One man and his cathedral

Justo Martinez has devoted his life to a single construction project

Maria Kugelmann

For the third time in nine years I am on my way to Mejorado del Campo, a short distance outside Madrid close to the airport. A commuter town of no particular attraction but it is the town were Justo Gallego Martinez grew up and has been working on his cathedral since 1961.

I remember watching a documentary in the 1980s about Spain and a reference to a man building a cathedral all by himself. Little did I know that years later with the help of the internet would I find out the exact location of the building.

Don Justo as he is called was born in 1925 and from a very young age felt a deep Christian faith which made him decide to enter a Cistercian monastery at the age of 27. When he became ill with tuberculosis he was asked to leave the monastery out of fear for the health of the rest of the community.

He returned to Mejorado del Campo and recovered but was unhappy that his desire to live a monastic life could not be fulfilled.

On a piece of land that he inherited from his parents Justo began work on the idea that was to become his life’s work – which he dedicated entirely  to God. With no architectural knowledge and an education cut short due to the Spanish Civil war Justo found himself reading books about cathedrals, castles and other significant buildings which guided him in his vision.

“It is all in my head” he says. “Above all the principal source and light of inspiration for me is the Word of Christ”. He is the one who enlightens and comforts me and I offer my gratitude to Him for the life he has given me.”
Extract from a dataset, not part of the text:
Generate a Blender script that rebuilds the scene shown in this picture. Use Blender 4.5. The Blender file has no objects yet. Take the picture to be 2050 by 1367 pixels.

Working mainly with recycled and donated construction material Justo only gets help from a local man and some volunteers. No official permission exists and over the years various Mayors of Mejorado del Campo were not always in favour of his project.

Not much seems to have changed since my last visit in 2012 and walking around makes me feel as if nothing new has happened, the dome still isn’t covered but how could it be as this is the most dangerous part of the cathedral to work on and at the age of nearly 89 how could Don Justo go up to that height?  But then there is always some evidence that work is going on and what fascinates me most is that amongst all the unfinished corners and heaps of rubble and construction material signs of his deep faith is everywhere, a cross, a small statue of Our Lady, a painting of the Last Supper or a quote from the Bible written on a cement wall.

It is clear that Don Justo will not be able to complete this work by himself but the way he lived his life will fascinate generations to come I am sure.

When leaving I wish him good health and that he may be able to continue many more years. “Se Dios quiere” he says, “If God wants.”